Na atribulada vida doméstica, e conforme o costume de uma época muito mais restritiva para as mulheres, Cora abandonou os estudos logo cedo, tendo completado apenas o curso primário. Depois da bem recebida estreia na literatura, inicia uma prolífica e variada trajetória, marcada ainda pelas obras “Estórias da Casa Velha da Ponte”, “Os Meninos Verdes”, “Meu Livro de Cordel”, “O Tesouro da Velha Casa”, “Becos de Goiás” e “Vintém de Cobre: Meias Confissões de Aninha”.

Sobre este último livro, o consagrado poeta Carlos Drummond de Andrade escreveria, em 1980, uma elogiosa carta que ajudaria a divulgar para todo o Brasil o nome de Cora Coralina. À época, Drummond escreveu a ela que “seu ‘Vintém de Cobre’ é, para mim, moeda de ouro, e de um ouro que não sofre as oscilações do mercado. É poesia das mais diretas e comunicativas que já tenho lido e amado. Que riqueza de experiência humana, que sensibilidade especial e que lirismo identificado com as fontes da vida!”.

Na sequência, o poeta alerta para a consagração da colega: “Aninha hoje não se pertence. É patrimônio de nós todos, que nascemos no Brasil e amamos a poesia”.

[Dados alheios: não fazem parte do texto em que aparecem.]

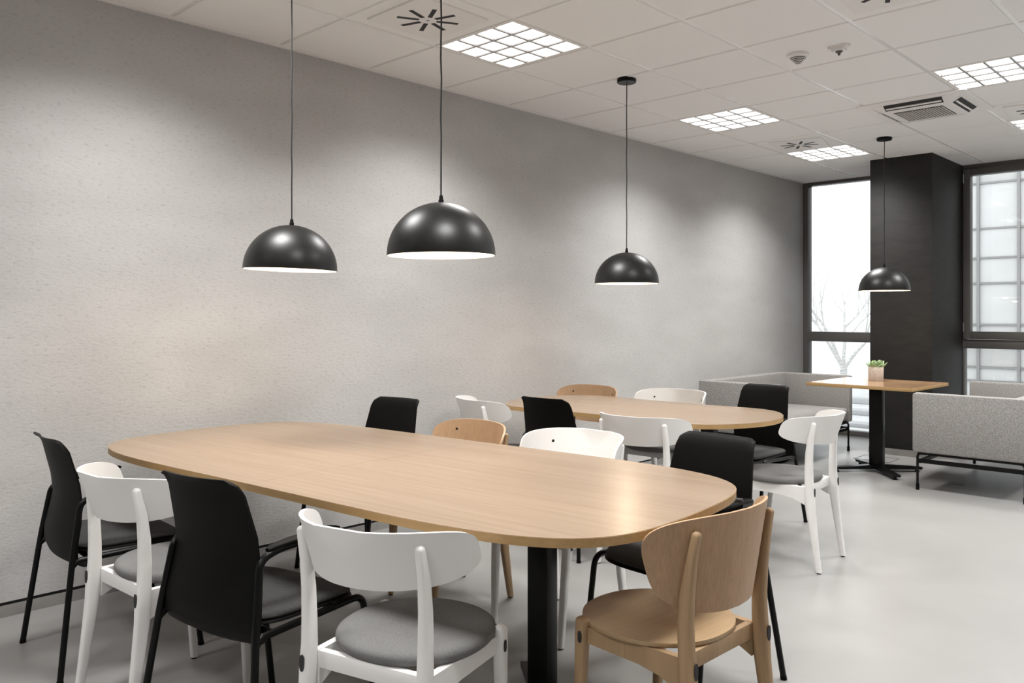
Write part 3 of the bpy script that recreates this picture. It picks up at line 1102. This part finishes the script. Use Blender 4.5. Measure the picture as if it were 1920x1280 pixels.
def tree(name, label, x, y, z0, h, seed, fork=0.42):
    rnd = random.Random(seed)
    t = thing(name, label, 'tree', (x, y, z0))
    bt = B()
    tube(bt, [(0, 0, 0), (0.01, 0.01, fork * 0.5), (0, 0.02, fork + 0.05)], [0.07, 0.056, 0.06], 10)
    obj('trunk', bt, M['bark'], t)
    br = B()

    def grow(p, d, l, r, lev):
        q = [p]
        dd = d.copy()
        for i in range(4):
            dd = (dd + Vector((rnd.uniform(-.18, .18), rnd.uniform(-.18, .18), rnd.uniform(-.04, .12)))).normalized()
            q.append(q[-1] + dd * l / 4)
        tube(br, q, [r, r * .88, r * .76, r * .64, r * .5], 6 if lev < 2 else 4)
        if lev < 4:
            for k in range(3 if lev < 2 else 2):
                i = rnd.choice((2, 3, 4))
                nd = (dd + Vector((rnd.uniform(-1, 1), rnd.uniform(-1, 1), rnd.uniform(-.1, .6))) * .75).normalized()
                grow(q[i], nd, l * rnd.uniform(.55, .8), r * .52, lev + 1)
    for k in range(4):
        a = k * PI / 2 + rnd.uniform(-.4, .4)
        grow(Vector((0, 0.02, fork)), Vector((math.cos(a) * .6, math.sin(a) * .6, 1)).normalized(), h * .33, 0.034, 0)
    o_ = obj('branches', br, M['bark'], t)
    o_['kind'] = 'stuff'
    return t


tree('bare_tree', 'bare pale forked tree outside the left window', -1.56, 14.0, -0.12, 3.4, 5, 0.5)

# glazed office building across the way, seen through the right window
FY = 16.0
t = thing('office_building', 'pale glazed office building outside the right window', 'building', (0, FY, -0.12))
xs = [-1.239 + 0.616 * k for k in range(16)]
zs = [0.0, 0.28, 0.52, 1.26, 1.98, 2.42, 2.93, 3.72, 4.5, 5.3, 6.1]
bm = B(); box(bm, -1.26, 8.1, 0.12, 3.0, 0, 6.3)
obj('wall', bm, M['facade'], t, 0)
pane_me = {}
for a, c in zip(xs, xs[1:]):
    for z0, z1 in zip(zs, zs[1:]):
        if a > 6:
            continue
        key = (round(z1 - z0, 3), random.random() < 0.4)
        if key not in pane_me:
            bm = B(); box(bm, 0, 0.576, 0.03, 0.09, 0, z1 - z0 - 0.03, bev=0.004, seg=1)
            o = obj('panel', bm, M['facade_tint' if key[1] else 'facade'], t, 20); pane_me[key] = o
        else:
            o = pane_me[key].copy(); COL.objects.link(o)
        o.location = (a + 0.02, random.uniform(-0.006, 0.006), z0 + 0.015)
for x in xs:
    if x < 6.8:
        boxo('mullion', M['mullion'], t, x - 0.022, x + 0.022, -0.02, 0.12, 0, 6.3)
for z in zs[1:]:
    boxo('transom', M['mullion'], t, -1.26, 8.1, 0.0, 0.12, z - 0.016, z + 0.016)
boxo('handrail', M['facade'], t, -1.26, 8.1, -0.12, -0.06, 0.93, 1.0)
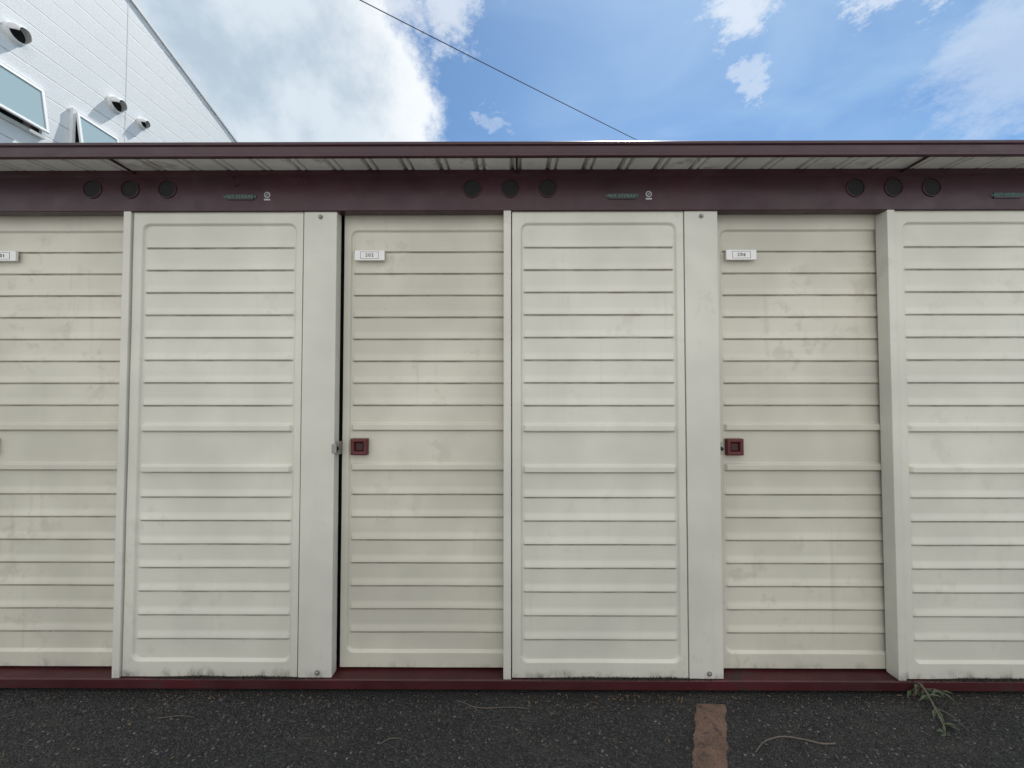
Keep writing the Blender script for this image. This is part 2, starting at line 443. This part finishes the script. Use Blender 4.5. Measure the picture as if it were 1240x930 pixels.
# twigs
M_twig = simple_mat('twig_bark', (.12, .10, .08), .85, var=.4, scale=80)
def twig(pts, r0, r1, name='fallen_twig', parent=None, sub=6):
    P = [Vector(p) for p in pts]; out = []
    for i in range(len(P)-1):
        p0 = P[max(i-1, 0)]; p1 = P[i]; p2 = P[i+1]; p3 = P[min(i+2, len(P)-1)]
        for s_ in range(sub):
            u = s_/sub
            out.append(.5*((2*p1)+(-p0+p2)*u+(2*p0-5*p1+4*p2-p3)*u*u+(-p0+3*p1-3*p2+p3)*u**3))
    out.append(P[-1]); n = len(out)
    return tube(name, out, [r0+(r1-r0)*i/(n-1) for i in range(n)], M_twig, parent, 7)
twig([(.845, -.270, .004), (.90, -.235, .010), (.97, -.222, .016), (1.04, -.228, .012), (1.10, -.238, .006), (1.15, -.235, .004)], .0018, .0030)
twig([(-.47, -.245, .003), (-.44, -.225, .005), (-.40, -.22, .003)], .0018, .001)
twig([(-.17, -.075, .003), (-.11, -.09, .006), (-.02, -.082, .004), (.07, -.088, .003)], .0016, .0010)
twig([(-.22, -.05, .003), (-.17, -.075, .006), (-.13, -.10, .004)], .0012, .0008)
twig([(-1.36, -.14, .003), (-1.28, -.13, .005), (-1.22, -.135, .003)], .0014, .0008)
weed = empty('dry_weed', (0, 0, 0))
twig([(1.655, -.014, .004), (1.660, -.030, .062), (1.648, -.07, .060), (1.628, -.12, .036), (1.604, -.175, .008)], .0045, .0026, 'stem', weed)
twig([(1.655, -.014, .004), (1.70, -.035, .045), (1.715, -.06, .058)], .0022, .0012, 'stem', weed)
twig([(1.63, -.115, .038), (1.66, -.15, .03), (1.675, -.19, .01)], .0018, .001, 'stem', weed)
M_wl = simple_mat('weed_leaf', (.065, .085, .045), .7, var=.5, scale=40)
vs, fs = [], []
anch = [Vector(a) for a in ((1.660, -.032, .06), (1.652, -.055, .062), (1.715, -.06, .056), (1.70, -.045, .048), (1.645, -.08, .056), (1.628, -.12, .036), (1.64, -.02, .03), (1.675, -.03, .03), (1.61, -.165, .014), (1.59, -.19, .006))]
for a in anch:
    for i in range(5):
        ang = random.uniform(0, 6.28); L = random.uniform(.018, .05); w = L*.15
        u = Vector((math.cos(ang), -abs(math.sin(ang))*.8, random.uniform(-.5, .5))).normalized(); s_ = u.cross(Vector((0, 0, 1))).normalized()
        b0 = len(vs); k = Vector((0, 0, -L*.25))
        for q_ in (a, a+u*L*.45+s_*w, a+u*L+k, a+u*L*.45-s_*w):
            vs.append((q_.x, min(q_.y, -.0125), max(q_.z, .002)))
        fs.append((b0, b0+1, b0+2, b0+3))
me = bpy.data.meshes.new('leaves'); me.from_pydata(vs, [], fs); obj('leaves', me, M_wl, weed)

# ------------------------------------------------------------------ white building on the left
m, t, b = new_mat('white_siding')
p = world_pos(t); sx = t.node('ShaderNodeSeparateXYZ'); t.put(sx.inputs[0], p)
fr = t.math('FRACT', t.math('DIVIDE', sx.outputs[2], .30))
gro = t.math('SUBTRACT', 1, t.math('MULTIPLY', t.rng(fr, 0, .03), t.rng(fr, 1, .97)), clamp=True)
n = t.noise(p, .8, 4).outputs[0]; tx = t.noise(p, 45, 4, .7).outputs[0]
c = t.mix(n, rgb(.72, .75, .76), rgb(.80, .82, .82))
c = t.mix(t.math('MULTIPLY', gro, .5), c, rgb(.34, .36, .37))
t.put(b.inputs['Base Color'], c); b.inputs['Roughness'].default_value = .6
bp = t.node('ShaderNodeBump'); bp.inputs['Strength'].default_value = .8; bp.inputs['Distance'].default_value = .02
t.put(bp.inputs['Height'], t.math('ADD', t.math('MULTIPLY', gro, -.8), t.math('MULTIPLY', tx, .35))); t.put(b.inputs['Normal'], bp.outputs[0])
M_sid = m
M_trim = simple_mat('white_trim', (.72, .73, .73), .45, var=.04)
M_glass, tt, bb = new_mat('frosted_window_glass')
bb.inputs['Base Color'].default_value = rgb(.34, .45, .48); bb.inputs['Roughness'].default_value = .16
nn = tt.noise(world_pos(tt), 220, 2).outputs[0]; b2 = tt.node('ShaderNodeBump'); b2.inputs['Strength'].default_value = .15; tt.put(b2.inputs['Height'], nn); tt.put(bb.inputs['Normal'], b2.outputs[0])
house = empty('white_house')
WX = -7.0
ridge = (1.0, 8.43+.312*(5.19-1.0))
def rake(y): return 8.43-.312*(y-5.19) if y >= 1.0 else ridge[1]-.55*(1.0-y)
poly = [(-3.0, 0), (14.0, 0), (14.0, rake(14.0)), ridge, (-3.0, rake(-3.0))]
vs = [(WX, y, z) for y, z in poly]+[(WX-9, y, z) for y, z in poly]
n5 = 5
fs = [tuple(range(n5)), tuple(range(2*n5-1, n5-1, -1))]+[(i, n5+i, n5+(i+1) % n5, (i+1) % n5) for i in range(n5)]
me = bpy.data.meshes.new('walls'); me.from_pydata(vs, [], fs)
bm = bmesh.new(); bm.from_mesh(me); bmesh.ops.recalc_face_normals(bm, faces=bm.faces[:]); bm.to_mesh(me); bm.free()
obj('walls', me, M_sid, house)
def slab(name, pts, x0, x1, th, mat):
    (ya, za), (yb, zb) = pts
    vs = [(x, y, z+d) for x in (x0, x1) for (y, z) in ((ya, za), (yb, zb)) for d in (.002, th)]
    fs = [(0, 2, 3, 1), (4, 5, 7, 6), (0, 1, 5, 4), (2, 6, 7, 3), (1, 3, 7, 5), (0, 4, 6, 2)]
    me = bpy.data.meshes.new(name); me.from_pydata(vs, [], fs); return obj(name, me, mat, house)
slab('roof_back', (ridge, (14.3, rake(14.3))), WX-9.1, WX+.03, .05, M_trim)
slab('roof_front', ((-3.3, rake(-3.3)), ridge), WX-9.1, WX+.03, .05, M_trim)
for y in (.2, 2.2, 5.15, 8.2, 11.2):
    box('panel_joint', WX-.001, WX+.004, y-.008, y+.008, .1, rake(y)-.03, M_trim, house, 0)
def window(y0, y1, z0, z1, ang):
    box('window_sash_reveal', WX+.001, WX+.012, y0, y1, z0, z1, M_dark, house, 0)
    f = .045
    for (a, b_, c_, d_) in ((y0-f, y1+f, z1, z1+f), (y0-f, y1+f, z0-f, z0), (y0-f, y0, z0, z1), (y1, y1+f, z0, z1)):
        box('window_frame', WX+.001, WX+.055, a, b_, c_, d_, M_trim, house, .004)
    e = bpy.data.objects.new('window_sash', None); col.objects.link(e); e.parent = house
    e.location = (WX+.06, 0, z1-.005); e.rotation_euler = (0, math.radians(-ang), 0)
    h = z1-z0-.01
    box('glass_pane', -.004, .004, y0+.03, y1-.03, -h+.03, -.03, M_glass, e, 0)
    for (a, b_, c_, d_) in ((y0, y1, -.035, 0), (y0, y1, -h, -h+.035), (y0, y0+.035, -h+.035, -.035), (y1-.035, y1, -h+.035, -.035)):
        box('sash_rail', -.016, .016, a, b_, c_, d_, M_trim, e, .003)
window(2.95, 3.90, 5.06, 5.72, 9)
window(4.33, 4.97, 5.06, 5.72, 9)
window(7.5, 8.3, 2.3, 3.2, 0)
def hood(y, z, r):
    e = bpy.data.objects.new('round_vent', None); col.objects.link(e); e.parent = house; e.location = (WX, y, z)
    lathe('vent_flange', [(r*1.12, 0), (r*1.12, .012), (r*.98, .022), (r*.98, .07), (r*.92, .07), (r*.90, .01)], M_trim, e, 36, 'X')
    lathe('vent_dark', [(.0001, .02), (r*.93, .02)], M_dark, e, 36, 'X')
    vs, fs = [], []; A, B = 20, 10
    for i in range(A+1):
        th = math.pi*(-.08+1.16*i/A)
        for j in range(B+1):
            ph = (math.pi*.5)*j/B
            rr = r*math.cos(ph*.62) if j else r
            vs.append((.05+r*1.15*math.sin(ph*.62), rr*math.cos(th), rr*math.sin(th)))
    for i in range(A):
        for j in range(B): fs.append((i*(B+1)+j, (i+1)*(B+1)+j, (i+1)*(B+1)+j+1, i*(B+1)+j+1))
    me = bpy.data.meshes.new('vent_hood'); me.from_pydata(vs, [], fs)
    for p_ in me.polygons: p_.use_smooth = True
    o = obj('vent_hood', me, M_trim, e); s_ = o.modifiers.new('s', 'SOLIDIFY'); s_.thickness = .006
hood(3.60, 6.30, .12); hood(4.95, 6.32, .12); hood(5.44, 6.33, .085)

# ------------------------------------------------------------------ overhead cable + pole
M_wire = simple_mat('cable_rubber', (.05, .045, .06), .95)
A = Vector((-6.99, 1.6, 7.56)); dirv = Vector((5.51, 3.35, 0)); B = A+dirv*3.82
pts = []
for i in range(61):
    s_ = i/60; q_ = A.lerp(B, s_); q_.z += -.18*4*s_*(1-s_)+.12; pts.append(q_)
tube('overhead_cable', pts, [.0075]*61, M_wire, None, 10)
M_conc = simple_mat('pole_concrete', (.32, .31, .29), .85)
pole = empty('utility_pole', (B.x, B.y, 0))
lathe('shaft', [(.0001, 8.1), (.09, 8.1), (.15, 0)], M_conc, pole, 24, 'Z')
box('crossarm', -.7, .7, -.16, -.09, 7.55, 7.64, M_metal, pole, .005)

# ------------------------------------------------------------------ sky
SUN_EL, SUN_AZ = 56, 24
w = bpy.data.worlds.new('World'); sc.world = w; w.use_nodes = True
t = NT(w.node_tree); t.n.clear()
sky = t.node('ShaderNodeTexSky', sky_type='NISHITA'); sky.sun_disc = False
sky.sun_elevation = math.radians(SUN_EL); sky.sun_rotation = math.radians(SUN_AZ)
sky.air_density = 1.0; sky.dust_density = .3; sky.ozone_density = 1.8
co = t.node('ShaderNodeTexCoord').outputs['Generated']
def dirv_(az, el):
    a, e = math.radians(az), math.radians(el)
    return (math.sin(a)*math.cos(e), math.cos(a)*math.cos(e), math.sin(e))
nz1 = t.noise(co, 4.5, 4, .6); nz2 = t.noise(co, 17, 6, .72)
d1 = t.vmath('SCALE', t.vmath('SUBTRACT', nz1.outputs[1], (.5, .5, .5)), scale=.16)
d2 = t.vmath('SCALE', t.vmath('SUBTRACT', nz2.outputs[1], (.5, .5, .5)), scale=.12)
dd = t.vmath('NORMALIZE', t.vmath('ADD', co, t.vmath('ADD', d1, d2)))
nz3 = t.noise(t.mapping(co, (1, 1, 1.8), rot=(.2, .5, .3)), 11, 6, .72)
d3 = t.vmath('SCALE', t.vmath('SUBTRACT', nz3.outputs[1], (.5, .5, .5)), scale=.24)
dw = t.vmath('NORMALIZE', t.vmath('ADD', co, d3))
def blob(az, el, r, soft, amp=1.0, v=None):
    dot = t.vmath('DOT_PRODUCT', dd if v is None else v, dirv_(az, el))
    return t.math('MULTIPLY', t.rng(dot, math.cos(math.radians(r+soft)), math.cos(math.radians(max(0, r-soft)))), amp)
mask = blob(-34, 29.5, 20, 1.8)
for bl in ((-43, 39, 12, 3, .85), (180, 46, 57, 15, 1.0)):  # last blob: unseen cloud bank added behind the camera to light the wall
    mask = t.math('MAXIMUM', mask, blob(*bl))
# torn, thin scraps of cloud
for bl in ((-21, 44.5, 3, 3.5, .7), (-10, 46.5, 2.4, 3, .65), (-29, 47, 3.5, 4, .7), (31, 43, 1.8, 2.2, .65), (46, 37.5, 1.4, 2, .6), (32, 35.5, .8, 1.3, .4), (54, 28, 2.5, 5, .35), (-3, 36, .5, 1.2, .25)):
    mask = t.math('MAXIMUM', mask, blob(*bl, v=dw))
ci = t.noise(t.mapping(co, (2.2, 5, 7), rot=(.3, .5, .4)), 1.2, 4, .5, .4).outputs[0]
sxx = t.node('ShaderNodeSeparateXYZ'); t.put(sxx.inputs[0], co)
veil = t.math('MULTIPLY', t.rng(ci, .35, .8), t.rng(sxx.outputs[0], -.2, .7, .16, .40))
cn = t.noise(co, 5.0, 5, .6).outputs[0]
ccol = t.mix(t.rng(cn, .35, .62), rgb(4.9, 6.0, 7.1), rgb(7.2, 8.1, 8.9))
rim = t.rng(t.vmath('DOT_PRODUCT', dd, dirv_(-45, 27)), math.cos(math.radians(28)), math.cos(math.radians(18)), 1, 0)
ccol = t.mix(rim, ccol, rgb(9.4, 9.8, 10.2))
back = t.rng(sxx.outputs[1], .05, -.45)
ccol = t.mix(back, ccol, rgb(13.2, 13.2, 13.2))  # added cloud bank made brighter behind the camera as fill light
base = t.mix(1.0, sky.outputs[0], rgb(.90, 1.16, 1.28), 'MULTIPLY')
base = t.mix(veil, base, rgb(5.8, 7.9, 9.9))
fin = t.mix(mask, base, ccol)
bg = t.node('ShaderNodeBackground'); bg.inputs['Strength'].default_value = .10
t.put(bg.inputs['Color'], fin)
out = t.node('ShaderNodeOutputWorld'); t.l.new(bg.outputs[0], out.inputs[0])
w.cycles.sampling_method = 'MANUAL'; w.cycles.sample_map_resolution = 512

sun = bpy.data.lights.new('sun', 'SUN'); sun.energy = 4.8; sun.angle = math.radians(.53); sun.color = (1, .96, .89)
so = bpy.data.objects.new('sun', sun); col.objects.link(so)
so.rotation_euler = Vector(dirv_(SUN_AZ, SUN_EL)).to_track_quat('Z', 'Y').to_euler()

# ------------------------------------------------------------------ camera
cam = bpy.data.cameras.new('camera'); cam.sensor_width = 36; cam.lens = 36*466/1240
cam.clip_start = .02; cam.clip_end = 2000
c_ = bpy.data.objects.new('camera', cam); col.objects.link(c_)
c_.location = (.0074, -1.64, 1.245)
c_.rotation_euler = (math.radians(90+1.48), 0, math.radians(.26))
sc.camera = c_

Na sua obra, como os poemas reproduzidos pelos Cadernos SESC de Cidadania nesta página e na anterior bem ilustram, Cora se coloca diante da vida com uma postura franca e humilde – sem aderir a modismos literários, manteve sua poesia direta e universal.

Além de trabalhar como doceira, também chegou a produzir e vender linguiça caseira e banha de porco – sempre conciliando a cozinha e a poesia. Cora ainda gravou um LP declamando algumas de suas poesias. Morreu em Goiânia em 1985, e sua casa na Cidade de Goiás foi transformada em museu.